With expensive Apps the software costs many times the price of the hardware, in those cases specifying hardware upgrades (new kit) is totally reasonable.
I’ve had a fair few systems in the past that had dedicated machines.
Huge Apps for mundane mass market use are generally a sign of poor programmers.
I dont think I said I would not want to maximize that ability, I make a really good living creating tools that automate procedures and insulate people from the complex reality of what they are working with. Other people make tools that isolate ME from the complex reality I live with. I was just pointing out why software is getting so big.
That is also a sign of a low budget, small team, short timeframe , and customers unwillingness to pay extra for well written code. Doing something right takes time and effort, two resources rapidly depleting in our society.
Small team is good
- but I agree with the rest
I shudder to think what shoddy code has really been written by people who live in the 3rd World - either physically or mentally.

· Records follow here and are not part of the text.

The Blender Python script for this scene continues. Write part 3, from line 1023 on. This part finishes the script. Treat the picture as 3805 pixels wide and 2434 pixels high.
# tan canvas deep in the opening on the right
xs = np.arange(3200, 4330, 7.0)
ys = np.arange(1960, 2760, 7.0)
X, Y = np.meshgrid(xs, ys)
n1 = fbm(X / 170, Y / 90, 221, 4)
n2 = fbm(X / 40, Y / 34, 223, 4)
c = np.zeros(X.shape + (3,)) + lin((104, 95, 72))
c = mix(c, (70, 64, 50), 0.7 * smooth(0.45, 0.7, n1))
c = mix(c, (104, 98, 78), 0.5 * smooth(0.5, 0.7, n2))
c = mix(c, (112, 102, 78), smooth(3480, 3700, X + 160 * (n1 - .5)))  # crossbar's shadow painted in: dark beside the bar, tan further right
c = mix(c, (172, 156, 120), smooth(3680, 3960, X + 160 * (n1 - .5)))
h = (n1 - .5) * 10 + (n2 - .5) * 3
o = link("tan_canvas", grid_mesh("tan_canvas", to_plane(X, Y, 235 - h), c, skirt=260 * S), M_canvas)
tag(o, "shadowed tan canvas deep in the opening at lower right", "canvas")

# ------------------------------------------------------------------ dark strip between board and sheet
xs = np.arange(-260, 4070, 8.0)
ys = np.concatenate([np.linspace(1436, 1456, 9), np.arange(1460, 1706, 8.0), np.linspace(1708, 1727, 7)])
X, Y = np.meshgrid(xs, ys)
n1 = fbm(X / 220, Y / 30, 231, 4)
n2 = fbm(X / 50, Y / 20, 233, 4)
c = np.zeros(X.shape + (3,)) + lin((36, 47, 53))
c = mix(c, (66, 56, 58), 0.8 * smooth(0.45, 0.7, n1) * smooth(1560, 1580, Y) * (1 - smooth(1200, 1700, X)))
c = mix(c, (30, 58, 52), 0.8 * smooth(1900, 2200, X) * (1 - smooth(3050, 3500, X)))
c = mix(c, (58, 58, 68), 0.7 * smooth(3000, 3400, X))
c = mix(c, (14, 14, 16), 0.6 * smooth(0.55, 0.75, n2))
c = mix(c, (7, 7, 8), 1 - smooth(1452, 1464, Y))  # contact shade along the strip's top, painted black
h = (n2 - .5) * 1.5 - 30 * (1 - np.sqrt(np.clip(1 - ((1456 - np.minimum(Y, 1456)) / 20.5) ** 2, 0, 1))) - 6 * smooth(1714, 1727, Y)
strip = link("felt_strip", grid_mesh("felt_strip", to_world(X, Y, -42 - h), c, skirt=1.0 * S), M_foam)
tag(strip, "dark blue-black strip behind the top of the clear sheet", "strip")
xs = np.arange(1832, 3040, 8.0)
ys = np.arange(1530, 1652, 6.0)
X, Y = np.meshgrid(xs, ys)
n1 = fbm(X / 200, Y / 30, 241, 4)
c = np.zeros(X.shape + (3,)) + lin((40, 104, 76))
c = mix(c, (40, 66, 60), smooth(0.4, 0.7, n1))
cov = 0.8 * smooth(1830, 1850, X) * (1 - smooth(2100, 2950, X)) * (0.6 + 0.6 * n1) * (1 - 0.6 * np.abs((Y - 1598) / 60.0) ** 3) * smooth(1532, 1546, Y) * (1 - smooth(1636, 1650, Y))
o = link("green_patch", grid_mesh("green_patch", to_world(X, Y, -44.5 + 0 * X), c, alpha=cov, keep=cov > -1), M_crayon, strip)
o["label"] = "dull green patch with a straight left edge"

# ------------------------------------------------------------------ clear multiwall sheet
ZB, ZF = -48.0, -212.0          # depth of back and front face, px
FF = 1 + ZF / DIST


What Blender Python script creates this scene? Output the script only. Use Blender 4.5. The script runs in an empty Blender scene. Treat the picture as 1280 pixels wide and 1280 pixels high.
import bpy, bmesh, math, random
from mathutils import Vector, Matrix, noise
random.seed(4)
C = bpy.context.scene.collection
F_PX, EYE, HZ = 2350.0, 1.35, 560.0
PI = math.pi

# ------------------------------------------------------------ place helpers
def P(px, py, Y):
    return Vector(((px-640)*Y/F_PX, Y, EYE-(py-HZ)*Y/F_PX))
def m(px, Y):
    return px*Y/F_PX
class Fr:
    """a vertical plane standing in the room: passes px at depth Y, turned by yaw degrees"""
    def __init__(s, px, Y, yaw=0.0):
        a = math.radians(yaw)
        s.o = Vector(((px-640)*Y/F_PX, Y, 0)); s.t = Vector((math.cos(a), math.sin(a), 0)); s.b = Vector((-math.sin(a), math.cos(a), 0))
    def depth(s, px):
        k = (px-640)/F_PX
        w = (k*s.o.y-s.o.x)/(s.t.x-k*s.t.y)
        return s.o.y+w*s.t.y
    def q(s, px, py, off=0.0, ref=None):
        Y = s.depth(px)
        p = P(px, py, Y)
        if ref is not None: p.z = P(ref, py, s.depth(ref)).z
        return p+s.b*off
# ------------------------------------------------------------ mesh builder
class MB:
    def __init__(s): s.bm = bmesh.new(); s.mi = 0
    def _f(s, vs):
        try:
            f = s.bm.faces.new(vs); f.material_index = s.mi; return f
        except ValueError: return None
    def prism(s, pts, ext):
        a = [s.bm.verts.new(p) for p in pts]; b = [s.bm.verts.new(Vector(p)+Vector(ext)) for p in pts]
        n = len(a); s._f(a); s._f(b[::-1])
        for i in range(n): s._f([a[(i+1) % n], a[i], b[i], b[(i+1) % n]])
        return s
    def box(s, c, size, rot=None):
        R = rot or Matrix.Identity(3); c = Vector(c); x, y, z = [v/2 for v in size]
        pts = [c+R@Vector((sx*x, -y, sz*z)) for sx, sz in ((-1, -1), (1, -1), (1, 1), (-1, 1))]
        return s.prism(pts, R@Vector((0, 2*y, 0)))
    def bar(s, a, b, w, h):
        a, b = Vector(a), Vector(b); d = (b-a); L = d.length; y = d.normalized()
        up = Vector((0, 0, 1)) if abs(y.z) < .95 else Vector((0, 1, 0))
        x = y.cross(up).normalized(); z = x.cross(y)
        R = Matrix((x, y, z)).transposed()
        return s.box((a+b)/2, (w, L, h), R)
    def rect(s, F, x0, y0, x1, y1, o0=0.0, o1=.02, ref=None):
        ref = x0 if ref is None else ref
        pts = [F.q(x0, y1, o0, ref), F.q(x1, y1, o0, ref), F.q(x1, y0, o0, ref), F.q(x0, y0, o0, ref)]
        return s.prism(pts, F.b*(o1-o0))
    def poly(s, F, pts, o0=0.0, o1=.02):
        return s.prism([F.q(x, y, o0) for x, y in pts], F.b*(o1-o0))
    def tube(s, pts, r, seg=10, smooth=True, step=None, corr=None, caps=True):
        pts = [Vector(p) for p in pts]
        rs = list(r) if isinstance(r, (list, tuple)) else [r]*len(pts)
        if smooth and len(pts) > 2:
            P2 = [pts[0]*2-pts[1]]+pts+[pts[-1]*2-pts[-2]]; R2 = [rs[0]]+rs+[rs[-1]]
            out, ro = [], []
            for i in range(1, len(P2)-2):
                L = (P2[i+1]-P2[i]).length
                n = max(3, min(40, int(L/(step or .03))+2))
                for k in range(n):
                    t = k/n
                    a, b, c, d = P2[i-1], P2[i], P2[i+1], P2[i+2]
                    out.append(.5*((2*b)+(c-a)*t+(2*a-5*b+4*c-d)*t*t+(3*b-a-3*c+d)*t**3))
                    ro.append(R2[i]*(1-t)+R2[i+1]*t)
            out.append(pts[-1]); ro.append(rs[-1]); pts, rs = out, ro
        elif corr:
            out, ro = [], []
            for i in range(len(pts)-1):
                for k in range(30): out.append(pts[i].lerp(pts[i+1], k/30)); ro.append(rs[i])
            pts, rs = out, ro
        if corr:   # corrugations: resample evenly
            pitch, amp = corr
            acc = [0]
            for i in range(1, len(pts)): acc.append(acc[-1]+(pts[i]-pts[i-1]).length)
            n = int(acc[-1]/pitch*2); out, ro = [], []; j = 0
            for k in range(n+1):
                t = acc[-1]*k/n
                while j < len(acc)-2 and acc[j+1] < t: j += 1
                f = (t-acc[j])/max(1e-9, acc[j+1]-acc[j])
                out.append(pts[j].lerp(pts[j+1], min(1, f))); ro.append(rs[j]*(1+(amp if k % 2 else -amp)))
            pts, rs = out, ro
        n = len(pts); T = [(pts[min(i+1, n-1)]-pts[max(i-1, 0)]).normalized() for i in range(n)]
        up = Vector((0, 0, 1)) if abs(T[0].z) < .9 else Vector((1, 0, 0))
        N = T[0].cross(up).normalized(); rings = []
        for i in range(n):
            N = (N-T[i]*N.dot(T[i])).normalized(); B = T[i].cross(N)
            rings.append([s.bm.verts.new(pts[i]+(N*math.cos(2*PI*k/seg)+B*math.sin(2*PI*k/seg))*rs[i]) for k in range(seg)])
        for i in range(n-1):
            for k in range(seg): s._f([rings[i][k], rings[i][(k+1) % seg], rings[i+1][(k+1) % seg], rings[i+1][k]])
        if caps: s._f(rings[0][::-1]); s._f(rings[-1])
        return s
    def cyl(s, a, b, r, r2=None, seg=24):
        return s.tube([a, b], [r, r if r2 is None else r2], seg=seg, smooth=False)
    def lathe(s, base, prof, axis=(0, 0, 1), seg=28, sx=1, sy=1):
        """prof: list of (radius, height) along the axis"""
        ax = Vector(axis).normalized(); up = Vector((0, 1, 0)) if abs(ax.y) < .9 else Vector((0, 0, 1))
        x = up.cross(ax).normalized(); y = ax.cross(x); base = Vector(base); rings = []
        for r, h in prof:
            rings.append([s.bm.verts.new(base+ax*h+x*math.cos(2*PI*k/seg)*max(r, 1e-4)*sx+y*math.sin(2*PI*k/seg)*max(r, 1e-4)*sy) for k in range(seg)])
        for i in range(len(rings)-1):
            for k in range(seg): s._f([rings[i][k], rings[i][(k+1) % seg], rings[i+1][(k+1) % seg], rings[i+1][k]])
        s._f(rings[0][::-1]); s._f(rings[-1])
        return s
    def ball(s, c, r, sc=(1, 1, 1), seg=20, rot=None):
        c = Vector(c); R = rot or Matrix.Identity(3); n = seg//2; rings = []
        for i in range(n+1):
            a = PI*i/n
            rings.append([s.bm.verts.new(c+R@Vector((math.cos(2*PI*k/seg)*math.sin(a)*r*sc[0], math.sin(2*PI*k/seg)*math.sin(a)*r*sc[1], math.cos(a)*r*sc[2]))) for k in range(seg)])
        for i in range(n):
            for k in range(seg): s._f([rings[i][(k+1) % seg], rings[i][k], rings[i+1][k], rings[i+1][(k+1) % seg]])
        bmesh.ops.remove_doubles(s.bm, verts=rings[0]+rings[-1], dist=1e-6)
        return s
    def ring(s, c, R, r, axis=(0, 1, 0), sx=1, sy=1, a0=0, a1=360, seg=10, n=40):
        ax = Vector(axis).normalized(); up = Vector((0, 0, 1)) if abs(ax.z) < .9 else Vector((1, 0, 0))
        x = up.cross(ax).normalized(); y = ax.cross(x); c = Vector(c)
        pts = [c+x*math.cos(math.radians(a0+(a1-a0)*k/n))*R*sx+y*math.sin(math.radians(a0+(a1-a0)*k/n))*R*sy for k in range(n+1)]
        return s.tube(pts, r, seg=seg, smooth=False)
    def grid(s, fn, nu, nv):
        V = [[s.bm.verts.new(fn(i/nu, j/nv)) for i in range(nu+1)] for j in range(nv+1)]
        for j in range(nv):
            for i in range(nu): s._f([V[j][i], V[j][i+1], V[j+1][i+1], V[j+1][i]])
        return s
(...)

This doesn jive with my experience, and doesn’t explain why I run across new software that won’t run, or won’t run well, on a 2-year-old machine.
Doesn’t jive with my experience. I didn’t say the “make life miserable” was intentional. It’s just a byproduct of pressure on development speed and corner cutting. From what software I see being distributed, it doesn’t look like the writers took any care at all at covering the field; they just wrote it for the newest machine, perhaps the one they had around. A little more care might show them that the API they used wasn’t available for owners of the previous opsys, and not required to perform their simple functions, so it would be best to leave it out.
At that point unless you want to be a shill for hardware vendors, you alienate more customers than you might think; customers who don’t understand. I support a diverse end-user community of people for whom the most common opsys is Win98 with 64MB of RAM (yes, Win98, yes, the majority of people), which the industry treats as unworthy of consideration. And no, it’s not poverty that keeps them from upgrading.
Writing for the oldest system would make it more likely to run on the newest. The reverse isn’t true.
And many of my customers wonder why an accounting program needs to have graphics at all, especially when I tell them that it makes the computer slower. Once the thrill of looking at pretty pictures wears off and they want to get some work done, it’s just extra baggage.
And I use the command line every day.
Like I said earlier, Quick Books Pro has neither bells nor whistles, yet it’s GARGANTUAN for what it does. Maybe writing tight code is expensive but so is the typing, the mere putting of code into the programmers’ computers, and if they write a million lines of code when ten thousand will get the job done that is a waste.
Look. This software is just another basic accounting system. People have been writing these for decades and the only real difference between Quick Books and something written in interpreted BASIC thirty years ago is the GUI. The speed is even comparable if the old one were running on a hard drive.
On the question of formatting information for different paragraphs, here’s an idea… Why not only put in the formatting information when the user actually changes the formatting? If I sit down at my computer and write a few paragraphs, in most cases, I’m never going to touch the formatting buttons at all. So the computer should just start with whatever its default formatting is, and when I get to the end of a paragraph, just keep on going, because I haven’t told it to change anything. If I do tell it to change anything, well, then, it can just insert the changes when I make them. That’s even simpler than re-doing all the formatting every paragraph, and it’s more efficient as well.